What the exercise asks: Search the data below for the string "from". Extract every line that contains it.

Dataset extract:
——

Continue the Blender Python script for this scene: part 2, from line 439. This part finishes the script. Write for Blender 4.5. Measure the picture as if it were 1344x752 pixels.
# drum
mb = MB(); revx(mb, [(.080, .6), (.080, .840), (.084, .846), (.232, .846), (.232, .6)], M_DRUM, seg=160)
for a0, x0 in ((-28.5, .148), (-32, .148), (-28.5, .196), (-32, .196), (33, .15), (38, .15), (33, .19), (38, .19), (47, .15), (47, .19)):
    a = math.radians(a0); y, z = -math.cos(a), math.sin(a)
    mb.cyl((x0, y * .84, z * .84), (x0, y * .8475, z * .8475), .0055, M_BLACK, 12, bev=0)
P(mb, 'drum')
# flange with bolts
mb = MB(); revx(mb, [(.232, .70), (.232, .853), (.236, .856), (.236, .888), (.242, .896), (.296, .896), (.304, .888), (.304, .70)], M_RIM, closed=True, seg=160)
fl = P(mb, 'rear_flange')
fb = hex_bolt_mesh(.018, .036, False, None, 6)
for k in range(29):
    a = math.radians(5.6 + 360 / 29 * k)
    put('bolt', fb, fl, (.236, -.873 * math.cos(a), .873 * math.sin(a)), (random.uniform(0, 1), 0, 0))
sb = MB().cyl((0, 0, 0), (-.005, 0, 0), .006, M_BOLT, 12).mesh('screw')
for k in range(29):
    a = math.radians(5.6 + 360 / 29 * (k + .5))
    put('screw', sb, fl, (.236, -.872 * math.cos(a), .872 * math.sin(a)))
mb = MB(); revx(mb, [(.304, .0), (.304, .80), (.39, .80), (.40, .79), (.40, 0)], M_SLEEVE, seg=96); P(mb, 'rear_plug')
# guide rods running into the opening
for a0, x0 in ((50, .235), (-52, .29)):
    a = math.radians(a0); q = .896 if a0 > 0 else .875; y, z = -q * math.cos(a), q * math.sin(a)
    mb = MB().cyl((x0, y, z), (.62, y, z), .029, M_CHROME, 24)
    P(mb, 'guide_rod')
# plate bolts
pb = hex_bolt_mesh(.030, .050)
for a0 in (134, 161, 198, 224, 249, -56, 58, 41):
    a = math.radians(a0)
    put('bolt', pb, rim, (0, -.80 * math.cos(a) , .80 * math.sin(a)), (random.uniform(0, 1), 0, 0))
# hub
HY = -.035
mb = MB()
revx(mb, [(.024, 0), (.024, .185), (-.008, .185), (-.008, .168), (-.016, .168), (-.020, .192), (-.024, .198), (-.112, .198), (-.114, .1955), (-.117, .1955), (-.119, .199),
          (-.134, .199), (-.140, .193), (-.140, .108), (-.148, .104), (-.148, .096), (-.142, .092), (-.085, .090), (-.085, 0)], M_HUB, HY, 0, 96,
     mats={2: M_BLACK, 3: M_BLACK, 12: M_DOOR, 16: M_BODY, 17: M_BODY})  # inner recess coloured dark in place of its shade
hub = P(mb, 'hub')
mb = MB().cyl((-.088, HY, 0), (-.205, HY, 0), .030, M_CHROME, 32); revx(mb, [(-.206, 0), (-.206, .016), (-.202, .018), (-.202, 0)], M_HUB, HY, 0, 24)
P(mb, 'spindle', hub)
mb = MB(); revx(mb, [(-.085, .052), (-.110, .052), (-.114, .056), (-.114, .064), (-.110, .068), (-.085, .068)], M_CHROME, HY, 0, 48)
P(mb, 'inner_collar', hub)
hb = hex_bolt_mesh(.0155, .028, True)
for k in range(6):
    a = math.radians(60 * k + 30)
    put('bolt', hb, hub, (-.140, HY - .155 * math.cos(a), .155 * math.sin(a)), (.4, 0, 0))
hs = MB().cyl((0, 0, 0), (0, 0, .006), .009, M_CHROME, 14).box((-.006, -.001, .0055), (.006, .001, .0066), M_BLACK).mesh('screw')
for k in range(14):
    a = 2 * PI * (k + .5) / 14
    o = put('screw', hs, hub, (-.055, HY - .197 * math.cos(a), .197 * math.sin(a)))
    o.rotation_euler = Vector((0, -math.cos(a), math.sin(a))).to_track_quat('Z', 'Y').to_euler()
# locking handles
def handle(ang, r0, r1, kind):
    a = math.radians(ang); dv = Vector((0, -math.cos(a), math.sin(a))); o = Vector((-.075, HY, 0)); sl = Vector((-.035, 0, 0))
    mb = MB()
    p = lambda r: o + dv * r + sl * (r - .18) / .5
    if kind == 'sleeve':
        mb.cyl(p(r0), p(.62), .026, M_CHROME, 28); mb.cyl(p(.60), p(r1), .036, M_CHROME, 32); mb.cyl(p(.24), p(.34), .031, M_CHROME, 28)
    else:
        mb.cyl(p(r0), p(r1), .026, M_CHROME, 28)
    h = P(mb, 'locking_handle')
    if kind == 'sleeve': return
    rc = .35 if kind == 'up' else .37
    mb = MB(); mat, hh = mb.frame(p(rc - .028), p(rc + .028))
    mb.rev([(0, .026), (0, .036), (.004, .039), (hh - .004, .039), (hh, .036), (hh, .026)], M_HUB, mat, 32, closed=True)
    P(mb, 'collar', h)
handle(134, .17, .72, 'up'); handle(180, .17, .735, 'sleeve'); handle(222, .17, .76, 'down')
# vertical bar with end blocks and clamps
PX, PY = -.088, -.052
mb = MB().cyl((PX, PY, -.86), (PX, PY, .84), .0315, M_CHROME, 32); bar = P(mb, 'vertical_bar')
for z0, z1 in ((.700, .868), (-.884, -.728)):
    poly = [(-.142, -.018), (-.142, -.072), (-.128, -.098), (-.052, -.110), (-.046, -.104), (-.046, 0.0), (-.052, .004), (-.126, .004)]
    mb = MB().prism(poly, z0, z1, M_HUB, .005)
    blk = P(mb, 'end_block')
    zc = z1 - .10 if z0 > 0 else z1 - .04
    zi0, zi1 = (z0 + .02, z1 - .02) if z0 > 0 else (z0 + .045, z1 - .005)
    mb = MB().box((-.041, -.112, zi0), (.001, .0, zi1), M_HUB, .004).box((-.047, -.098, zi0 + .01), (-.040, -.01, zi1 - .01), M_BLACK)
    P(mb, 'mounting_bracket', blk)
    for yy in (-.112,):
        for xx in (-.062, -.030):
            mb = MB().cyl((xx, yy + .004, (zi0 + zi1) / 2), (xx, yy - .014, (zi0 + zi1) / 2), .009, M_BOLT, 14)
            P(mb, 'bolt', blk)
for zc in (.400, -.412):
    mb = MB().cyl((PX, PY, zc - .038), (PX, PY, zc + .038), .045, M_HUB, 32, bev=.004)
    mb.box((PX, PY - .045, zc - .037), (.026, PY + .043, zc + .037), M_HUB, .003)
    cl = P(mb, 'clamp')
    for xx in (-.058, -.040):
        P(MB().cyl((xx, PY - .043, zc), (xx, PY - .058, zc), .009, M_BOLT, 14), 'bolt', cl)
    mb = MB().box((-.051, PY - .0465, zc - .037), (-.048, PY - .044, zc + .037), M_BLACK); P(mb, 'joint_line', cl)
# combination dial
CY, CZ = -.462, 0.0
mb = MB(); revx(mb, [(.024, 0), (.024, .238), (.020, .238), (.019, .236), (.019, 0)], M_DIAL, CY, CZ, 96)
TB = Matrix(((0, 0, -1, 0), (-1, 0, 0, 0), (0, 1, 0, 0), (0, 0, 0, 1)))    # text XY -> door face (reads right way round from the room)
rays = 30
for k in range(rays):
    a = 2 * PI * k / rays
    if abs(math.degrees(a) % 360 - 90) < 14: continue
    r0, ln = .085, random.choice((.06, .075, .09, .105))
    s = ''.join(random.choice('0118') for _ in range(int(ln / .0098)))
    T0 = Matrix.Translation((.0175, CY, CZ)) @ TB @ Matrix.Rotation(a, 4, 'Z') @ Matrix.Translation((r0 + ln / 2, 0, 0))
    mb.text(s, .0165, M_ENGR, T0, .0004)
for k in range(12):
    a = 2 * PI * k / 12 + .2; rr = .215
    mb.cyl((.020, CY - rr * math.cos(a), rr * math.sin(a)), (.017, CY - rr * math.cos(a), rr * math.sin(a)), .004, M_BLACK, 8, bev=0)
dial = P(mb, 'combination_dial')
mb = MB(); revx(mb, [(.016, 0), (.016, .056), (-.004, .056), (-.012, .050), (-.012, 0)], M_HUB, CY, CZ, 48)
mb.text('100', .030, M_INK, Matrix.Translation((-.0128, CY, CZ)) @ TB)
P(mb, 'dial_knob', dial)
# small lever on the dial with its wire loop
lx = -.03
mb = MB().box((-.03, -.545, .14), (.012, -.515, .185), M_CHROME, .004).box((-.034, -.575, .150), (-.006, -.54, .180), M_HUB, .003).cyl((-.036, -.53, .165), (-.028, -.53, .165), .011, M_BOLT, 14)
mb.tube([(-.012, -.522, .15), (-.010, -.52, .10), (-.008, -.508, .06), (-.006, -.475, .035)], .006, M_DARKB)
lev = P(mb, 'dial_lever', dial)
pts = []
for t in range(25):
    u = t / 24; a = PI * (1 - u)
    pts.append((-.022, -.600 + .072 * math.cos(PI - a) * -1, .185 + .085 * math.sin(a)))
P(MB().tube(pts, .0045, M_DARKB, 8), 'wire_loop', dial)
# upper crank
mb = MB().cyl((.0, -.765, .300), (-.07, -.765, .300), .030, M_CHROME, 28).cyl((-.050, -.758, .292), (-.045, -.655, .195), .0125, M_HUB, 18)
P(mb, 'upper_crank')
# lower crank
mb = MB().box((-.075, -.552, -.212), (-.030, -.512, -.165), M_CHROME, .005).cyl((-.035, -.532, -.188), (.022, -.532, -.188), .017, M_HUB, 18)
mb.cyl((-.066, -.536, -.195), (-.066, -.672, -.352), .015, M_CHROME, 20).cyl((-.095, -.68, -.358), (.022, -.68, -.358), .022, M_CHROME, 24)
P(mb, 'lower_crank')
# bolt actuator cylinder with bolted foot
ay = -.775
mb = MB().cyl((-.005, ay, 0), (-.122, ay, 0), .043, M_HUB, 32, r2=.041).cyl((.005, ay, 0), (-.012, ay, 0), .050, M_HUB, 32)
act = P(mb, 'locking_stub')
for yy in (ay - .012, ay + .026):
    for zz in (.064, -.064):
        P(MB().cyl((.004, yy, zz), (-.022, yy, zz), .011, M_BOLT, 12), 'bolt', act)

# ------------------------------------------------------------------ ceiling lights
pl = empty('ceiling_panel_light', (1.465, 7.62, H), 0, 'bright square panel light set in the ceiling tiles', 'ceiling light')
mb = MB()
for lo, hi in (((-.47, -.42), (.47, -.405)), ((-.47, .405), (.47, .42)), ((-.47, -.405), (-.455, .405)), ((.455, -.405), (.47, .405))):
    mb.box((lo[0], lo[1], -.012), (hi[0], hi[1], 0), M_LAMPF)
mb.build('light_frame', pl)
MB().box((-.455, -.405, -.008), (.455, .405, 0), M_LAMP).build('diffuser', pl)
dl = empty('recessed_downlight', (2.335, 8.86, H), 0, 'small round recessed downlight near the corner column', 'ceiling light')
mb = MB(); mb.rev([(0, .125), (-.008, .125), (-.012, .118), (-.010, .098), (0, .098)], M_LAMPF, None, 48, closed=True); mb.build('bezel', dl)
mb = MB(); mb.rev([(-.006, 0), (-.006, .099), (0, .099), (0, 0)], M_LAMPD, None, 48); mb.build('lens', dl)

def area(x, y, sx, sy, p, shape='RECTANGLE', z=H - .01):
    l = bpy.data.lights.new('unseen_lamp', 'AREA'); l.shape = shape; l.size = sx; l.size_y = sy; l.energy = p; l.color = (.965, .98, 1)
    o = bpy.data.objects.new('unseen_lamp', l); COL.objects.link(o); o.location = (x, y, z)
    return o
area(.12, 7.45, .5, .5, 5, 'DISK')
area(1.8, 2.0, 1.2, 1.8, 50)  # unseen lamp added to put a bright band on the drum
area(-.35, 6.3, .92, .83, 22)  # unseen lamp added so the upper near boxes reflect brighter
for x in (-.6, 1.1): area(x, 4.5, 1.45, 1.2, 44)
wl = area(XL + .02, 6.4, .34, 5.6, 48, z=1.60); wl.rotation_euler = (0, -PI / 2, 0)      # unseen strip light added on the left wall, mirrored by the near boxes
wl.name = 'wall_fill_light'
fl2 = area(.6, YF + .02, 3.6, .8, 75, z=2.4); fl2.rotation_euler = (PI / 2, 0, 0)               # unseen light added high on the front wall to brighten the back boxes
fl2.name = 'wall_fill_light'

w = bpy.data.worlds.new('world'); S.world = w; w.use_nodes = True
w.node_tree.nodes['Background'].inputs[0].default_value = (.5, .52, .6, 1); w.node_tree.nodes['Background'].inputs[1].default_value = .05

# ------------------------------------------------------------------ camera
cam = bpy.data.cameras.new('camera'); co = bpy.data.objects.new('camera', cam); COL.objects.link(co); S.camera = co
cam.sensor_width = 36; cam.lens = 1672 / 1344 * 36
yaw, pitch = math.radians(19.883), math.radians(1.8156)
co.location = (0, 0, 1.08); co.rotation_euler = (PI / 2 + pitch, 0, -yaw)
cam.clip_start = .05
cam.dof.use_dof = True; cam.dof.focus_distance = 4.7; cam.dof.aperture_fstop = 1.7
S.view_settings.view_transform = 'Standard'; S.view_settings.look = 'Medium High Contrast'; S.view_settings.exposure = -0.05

——

Solution to this task:
Continue the Blender Python script for this scene: part 2, from line 439. This part finishes the script. Write for Blender 4.5. Measure the picture as if it were 1344x752 pixels.
TB = Matrix(((0, 0, -1, 0), (-1, 0, 0, 0), (0, 1, 0, 0), (0, 0, 0, 1)))    # text XY -> door face (reads right way round from the room)